What needs to be done: Leave out all pictures. Return exactly the lines from the top of the material through the line containing "tag(o, 'small red".
+++ Data block +++
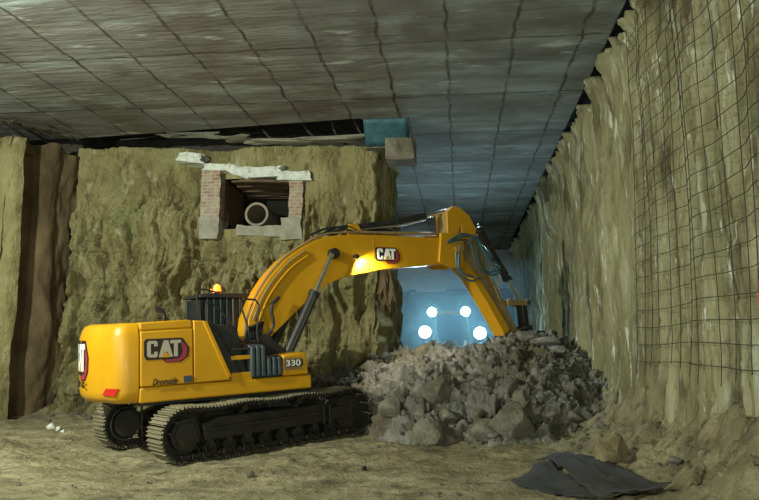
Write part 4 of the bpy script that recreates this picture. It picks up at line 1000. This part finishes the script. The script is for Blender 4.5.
# ------------------------------------------------------------------ rebar mesh on the pile wall
MY = np.arange(3.6, 13.3, .12); MT = []
for z_ in np.arange(0, 8.01, .25):     # the mesh is stiff: it touches only the proud faces of the piles
    r_ = np.array([min(wall_x(y+dy, z_+dz) for dy in (-.12, 0, .12) for dz in (-.2, 0, .2)) for y in MY]); MT.append(r_)
MT = np.array(MT); MT = np.array([MT[max(0, i-5):i+6].mean(0) for i in range(len(MT))])-.05
MT = np.array([np.convolve(np.pad(r_, 1, mode='edge'), [.25, .5, .25], 'valid') for r_ in MT]); MT = np.array([np.convolve(np.pad(r_, 1, mode='edge'), [.25, .5, .25], 'valid') for r_ in MT])
RM = empty('rebar_mesh', (XW-.4, 10, 1.6)); tag(RM, 'rusty wire mesh pinned over the piles on the right', 'wire mesh')
Ys = np.arange(4.0, 12.6, .44)
zlow = lambda y: 1.62+.12*math.sin(y*1.9)
def mx_(y, z):
    return float(np.interp(y, MY, MT[int(min(max(round(z/.25), 0), MT.shape[0]-1))]))-.03
bulge = {}
def wire(name, pts):
    b = MB(); b.tube(pts, .0058, 5); o = b.build(name, M['steel'], None); o.parent = RM; o.matrix_parent_inverse = Matrix.Translation(-RM.location); return o
for y in Ys:
    wire('vertical_wire', [Vector((mx_(y, z), y+.02*math.sin(z*1.3+y), z)) for z in np.arange(zlow(y)-.05, 7.75, .22)])
for z in np.arange(1.7, 7.8, .27):
    pts = [Vector((mx_(y, z), y, z+.02*math.sin(y*1.7+z*2))) for y in np.arange(3.9, 12.6, .13) if z > zlow(y)-.1]
    if len(pts) > 3: wire('horizontal_wire', pts)
p = atX(761.5, 308, XW-.55); p2_ = atX(757.5, 296, XW-.55)
b = MB(); b.box((0, 0, 0), (.02, .26, .34)); b.box((0, .02, .22), (.02, .14, .14)); o = b.build('red_marker', M['redtag'], bevel=.01); o.location = (p.x, p.y-.08, p.z)
tag(o, 'small red plastic marker on the pile wall at the right edge of the photo', 'marker')

# ------------------------------------------------------------------ boulders, clods
def rock_mesh(seed, sub=3):
    bm = bmesh.new(); bmesh.ops.create_icosphere(bm, subdivisions=sub, radius=.5)
    co = np.array([v.co[:] for v in bm.verts]); r = random.Random(seed)
    for k_ in range(16):      # chop with planes to get facets
        n = Vector((r.gauss(0, 1), r.gauss(0, 1), r.gauss(0, 1))).normalized(); d = r.uniform(.29, .43)
        for i, c in enumerate(co):
            t = c @ np.array(n)-d
            if t > 0: co[i] = c-np.array(n)*t
    nz = fbm(co[:, 0]*4+seed, co[:, 1]*4, co[:, 2]*4, 3, seed)*.05
    for v, c, q in zip(bm.verts, co, nz): v.co = Vector(c)*(1+q)
    me = bpy.data.meshes.new('rock'); bm.to_mesh(me); bm.free()
    for p in me.polygons: p.use_smooth = False
    return me
rocks = [rock_mesh(i) for i in range(6)]; small = [rock_mesh(20+i, 2) for i in range(6)]
for i, me in enumerate(rocks+small): me.materials.append(M['boulder'] if i % 2 else M['clod_grey'])
def rock(name, x, y, z, s, i, sq=(1, 1, 1), m=None, big=True):
    me = (rocks if big else small)[i % 6]
    if m is not None:
        me = me.copy(); me.materials.clear(); me.materials.append(m)
    o = bpy.data.objects.new(name, me); COL.objects.link(o); o.location = (x, y, z); o.scale = (s*sq[0], s*sq[1], s*sq[2]); o.rotation_euler = (0, 0, i*2.4); return o
def heap_hit(px, py, lift=0):
    d = ray(px, py)
    for k_ in range(700):
        y = 8+k_*.02; p = CAM+d*(y/d.y)
        if p.z <= surf(p.x, p.y)+lift: return p
    return p
M['sheet_boulder'] = mat('brown_boulder', [(.14, .115, .06), (.24, .20, .11), (.30, .26, .15)], 2.2, .95, bump=1, bscale=7, bdist=.06)
named = [(512, 427, .62, 'large rounded boulder at the foot of the heap, right of centre', 0), (426, 437, .50, 'boulder at the foot of the heap nearest the excavator track', 1),
         (486, 436, .42, 'flattish clod at the heap foot just left of the large rounded boulder', 2), (436, 398, .58, 'big square block on the left face of the heap', 3),
         (449, 420, .34, 'small block on the heap face below the big square block', 4), (545, 345, .55, 'slab-like block on the heap crest beside the excavator bucket', 5),
         (527, 340, .42, 'rounded block on the heap crest just left of the slab-like one', 0), (392, 412, .42, 'block on the heap face close to the front of the track', 2),
         (612, 465, .42, 'brown boulder sitting on the black sheets', 3), (574, 421, .32, 'small boulder at the right end of the heap foot', 4), (555, 352, .34, 'small block under the slab-like block on the crest', 1)]
for px, py, s, lab, i in named:
    p = heap_hit(px, py); m_ = M['sheet_boulder'] if px == 612 else (M['boulder'] if py > 390 else M['clod_grey'])
    sq = (1.3, 1, .45) if 'slab' in lab and 'sheets' not in lab else (1.1, 1, .9)
    s *= 1.45
    o = rock('boulder', p.x, p.y+s*.06, p.z+s*(.10 if px != 612 else .30), s, i, sq, m_); tag(o, lab, 'boulder')
rr = random.Random(11)
cnt = 0
while cnt < 230:
    x = rr.uniform(-3.2, 3.0); y = float(toe(x))+rr.uniform(-.3, 3.6)
    if y > 18.2: continue
    s = rr.choice([.08, .1, .12, .14, .18, .22, .28]); z = surf(x, y)
    o = rock('clod', x, y, z+s*.08, s, cnt, (1, 1, rr.uniform(.6, .9)), None, s > .2); o.rotation_euler = (rr.uniform(-.4, .4), rr.uniform(-.4, .4), rr.uniform(0, 6))
    tag(o, 'broken grey-brown soil clod among those covering the heap', 'clod', 'clods on the rubble heap'); cnt += 1
cnt = 0
while cnt < 90:
    if cnt < 45: x = rr.uniform(1.9, 2.7); y = rr.uniform(9, 15)
    else: x = rr.uniform(-11, -6.5); y = rr.uniform(16.8, 18.8)
    s = rr.choice([.06, .08, .1, .14, .2] if cnt < 45 else [.1, .14, .18, .25]); z = surf(x, y)
    o = rock('fallen_clod', x, y, z+s*.1, s, cnt, (1, 1, .7), M['boulder'] if cnt == 0 else None, s > .15)
    tag(o, *(('small clod fallen at the foot of the pile wall', 'clod', 'clods at the foot of the pile wall') if cnt < 45 else ('clod fallen at the foot of the earth face in the left corner', 'clod', 'clods at the foot of the earth face'))); cnt += 1
for i in range(60):
    x = rr.uniform(-9, 2.2); y = rr.uniform(8.8, 13.6)
    du = (x-EX)*U2[0]+(y-EY)*U2[1]; dv = -(x-EX)*U2[1]+(y-EY)*U2[0]
    if abs(du) < 2.6 and abs(dv) < 1.9: continue
    s = rr.choice([.04, .05, .06, .08]); o = rock('pebble', x, y, gh(x, y)+s*.15, s, i, (1, 1, .7), None, False)
    tag(o, 'small loose stone lying on the dirt floor in front of the excavator', 'stone', 'loose stones on the floor')
for i, (px, py, s, lab) in enumerate([(51, 429, .22, 'larger white stone beside the foot of the left corner'), (58, 430, .15, 'small white stone touching the right of the larger white one'), (63, 433, .12, 'smallest white stone in the left corner'), (250, 477, .16, 'pale clod on the floor below the track')]):
    p = heap_hit(px, py); o = rock('white_stone', p.x, p.y, p.z+s*.2, s, i, (1, 1, .8), M['whitestone'] if i < 3 else M['clod_grey']); tag(o, lab, 'stone')
p = heap_hit(364, 470); tag(rock('dark_stone', p.x, p.y, p.z+.03, .10, 3, (1, 1, .8), M['dark']), 'small dark stone alone on the floor in front of the heap', 'stone')

# ------------------------------------------------------------------ black sheets on the floor
def sheet(pts, lift, label, seed):
    P3 = [heap_hit(*p) for p in pts]; n = 16
    b = MB(); G = []
    for i in range(n+1):
        row = []
        for j in range(n+1):
            s, t = i/n, j/n; q = (P3[0]*(1-s)+P3[1]*s)*(1-t)+(P3[3]*(1-s)+P3[2]*s)*t
            q.x += .06*math.sin(7*t+seed)*(1 if s in (0, 1) else .4); q.y += .05*math.sin(9*s+seed)
            gm = max(gh(q.x+dx, q.y+dy) for dx in (-.1, 0, .1) for dy in (-.1, 0, .1))
            q.z = gm+lift+.02*vnoise(np.array(s*4.), np.array(t*4.), 0, seed)
            row.append(b.bm.verts.new(q))
        G.append(row)
    for i in range(n):
        for j in range(n): b.bm.faces.new((G[i][j], G[i+1][j], G[i+1][j+1], G[i][j+1]))
    o = b.build('black_sheet', M['mat_sheet'], smooth=True); m_ = o.modifiers.new('s', 'SOLIDIFY'); m_.thickness = .015; m_.offset = 1
    tag(o, label, 'sheet'); return o
sheet([(507, 484), (548, 463), (622, 499), (562, 499)], .03, 'left black sheet with a raised ridge lying on the dirt floor', 2)
sheet([(540, 464), (572, 458), (676, 492), (600, 503)], .075, 'right black sheet with the boulder on it at the bottom right', 5)

# ------------------------------------------------------------------ dust haze around the loader lamps
hz = MB().bb((-6.5, 23.5, .3), (2.6, 41, 4.9)).build('dust_haze', None)
m = bpy.data.materials.new('haze'); m.use_nodes = True; N = m.node_tree.nodes; N.remove(N['Principled BSDF'])
vs_ = N.new('ShaderNodeVolumeScatter'); vs_.inputs['Density'].default_value = HAZE; vs_.inputs['Color'].default_value = (.45, .82, 1, 1); vs_.inputs['Anisotropy'].default_value = .55
m.node_tree.links.new(vs_.outputs[0], N['Material Output'].inputs['Volume']); hz.data.materials.append(m)
tag(hz, 'pale dust hanging in the lamp beams beyond the heap', 'haze', kind='stuff')

# ------------------------------------------------------------------ site lights and added fills
KEY = lamp('site_floodlight', 'AREA', (-10.2, 6.5, 6.6), KEY_W, (.98, 1.0, .80), .22, aim((-10.2, 6.5, 6.6), (-5, 17, 2.2)))
F5 = lamp('site_floodlight', 'AREA', (-6.5, .5, 3.4), KEY2_W, (.98, 1.0, .82), .4, aim((-6.5, .5, 3.4), (-1, 15, 1.8)))
F2 = lamp('site_floodlight', 'AREA', (.9, -.5, 1.3), FILL_W, (.95, 1.0, .84), .5, aim((.9, -.5, 1.3), (-.5, 16, 5.0)))
F3 = lamp('added_far_fill', 'POINT', (-2.5, 40.5, 6.9), FAR_W, (.8, .95, 1.0), .25)  # added fill to brighten headwall and far ceiling, no fixture there
F4 = lamp('added_heap_fill', 'SPOT', (-.2, 20.5, 7.6), HEAP_W, (.80, .92, 1.0), .08, aim((-.2, 20.5, 7.6), (.0, 17.2, 1)), 1.25, .7)  # added cool fill for the heap top, unseen and without a fixture
w = bpy.data.worlds.new('world'); SC.world = w; w.use_nodes = True
w.node_tree.nodes['Background'].inputs[0].default_value = (.55, .75, .72, 1); w.node_tree.nodes['Background'].inputs[1].default_value = AMB
SC.cycles.max_bounces = 6; SC.cycles.volume_bounces = 0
+++
Exercise answer:
Write part 4 of the bpy script that recreates this picture. It picks up at line 1000. This part finishes the script. The script is for Blender 4.5.
# ------------------------------------------------------------------ rebar mesh on the pile wall
MY = np.arange(3.6, 13.3, .12); MT = []
for z_ in np.arange(0, 8.01, .25):     # the mesh is stiff: it touches only the proud faces of the piles
    r_ = np.array([min(wall_x(y+dy, z_+dz) for dy in (-.12, 0, .12) for dz in (-.2, 0, .2)) for y in MY]); MT.append(r_)
MT = np.array(MT); MT = np.array([MT[max(0, i-5):i+6].mean(0) for i in range(len(MT))])-.05
MT = np.array([np.convolve(np.pad(r_, 1, mode='edge'), [.25, .5, .25], 'valid') for r_ in MT]); MT = np.array([np.convolve(np.pad(r_, 1, mode='edge'), [.25, .5, .25], 'valid') for r_ in MT])
RM = empty('rebar_mesh', (XW-.4, 10, 1.6)); tag(RM, 'rusty wire mesh pinned over the piles on the right', 'wire mesh')
Ys = np.arange(4.0, 12.6, .44)
zlow = lambda y: 1.62+.12*math.sin(y*1.9)
def mx_(y, z):
    return float(np.interp(y, MY, MT[int(min(max(round(z/.25), 0), MT.shape[0]-1))]))-.03
bulge = {}
def wire(name, pts):
    b = MB(); b.tube(pts, .0058, 5); o = b.build(name, M['steel'], None); o.parent = RM; o.matrix_parent_inverse = Matrix.Translation(-RM.location); return o
for y in Ys:
    wire('vertical_wire', [Vector((mx_(y, z), y+.02*math.sin(z*1.3+y), z)) for z in np.arange(zlow(y)-.05, 7.75, .22)])
for z in np.arange(1.7, 7.8, .27):
    pts = [Vector((mx_(y, z), y, z+.02*math.sin(y*1.7+z*2))) for y in np.arange(3.9, 12.6, .13) if z > zlow(y)-.1]
    if len(pts) > 3: wire('horizontal_wire', pts)
p = atX(761.5, 308, XW-.55); p2_ = atX(757.5, 296, XW-.55)
b = MB(); b.box((0, 0, 0), (.02, .26, .34)); b.box((0, .02, .22), (.02, .14, .14)); o = b.build('red_marker', M['redtag'], bevel=.01); o.location = (p.x, p.y-.08, p.z)
tag(o, 'small red plastic marker on the pile wall at the right edge of the photo', 'marker')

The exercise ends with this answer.